The Clerk is directed to transmit a copy of this Order to counsel of record.

FootNotes


1. The grand jury charged Defendants with the following: (I) Conspiracy to Possess with the Intent to Distribute and Distribute [sic] Controlled Substances (Robinson, Chappell, Banks); (II) Distribution of Methamphetamine (Robinson); (III) Possession with Intent to Distribute Methamphetamine — Aiding and Abetting (Robinson, Chappell, Banks); (IV) Possession with Intent to Distribute Cocaine — Aiding and Abetting (Chappell, Banks); (V) Possession of Firearm in Furtherance of Drug Trafficking Crime (Chappell); and (VI) Possession of Firearm in Furtherance of Drug Trafficking Crime (Banks).

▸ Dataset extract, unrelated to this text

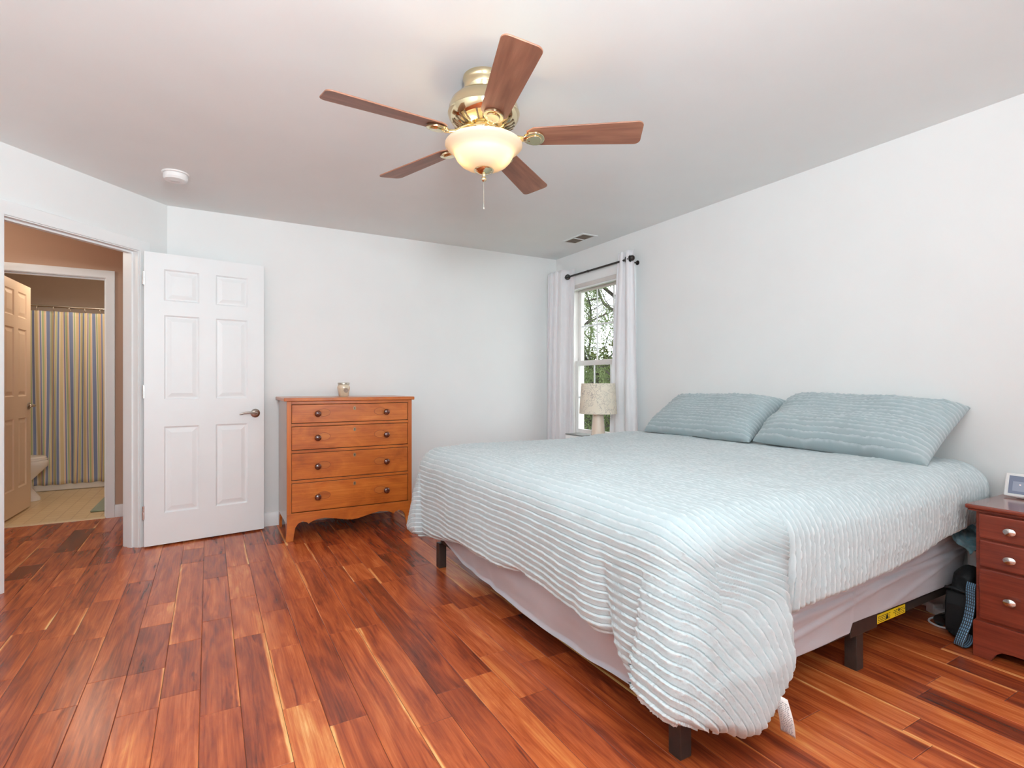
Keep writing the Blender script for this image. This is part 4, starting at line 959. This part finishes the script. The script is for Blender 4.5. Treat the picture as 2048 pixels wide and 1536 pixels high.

2. The grand jury charged Defendants with the following: (I) Conspiracy to Possess with the Intent to Distribute and Distribute [sic] Controlled Substances (Robinson, Chappell, Banks, Jiminez); (II) Distribution of Methamphetamine (Robinson); (III) Possession with Intent to Distribute Methamphetamine — Aiding and Abetting (Robinson, Chappell, Banks); (IV) Possession with the Intent to Distribute Cocaine Hydrochloride — Aiding and Abetting (Robinson, Chappell, Banks); (V) Use and Carry of a Firearm During and in Relation to a Drug Trafficking Crime (Chappell); (VI) Use and Carry of a Firearm During and in Relation to a Drug Trafficking Crime (Banks); (VII) Possession with the Intent to Fentanyl [sic] — Aiding and Abetting (Robinson, Chappell, Banks); (VIII) Use of a Firearm During and in Relation to a Drug Trafficking Crime — Aiding and Abetting (Robinson); (IX) Use and Carry a Firearm During and in Relation to a Drug Trafficking Crime (Robinson); (X) Distribution of Fentanyl Resulting in Serious Bodily Injury or Death (Robinson); and (XI) Accessory After the Fact to Distribution of Fentanyl Resulting in Serious Bodily Injury or Death (Banks).
3. Still, later in the hearing, the Court sua sponte severed the trials of Robinson and Banks for other reasons. See ECF No. 218.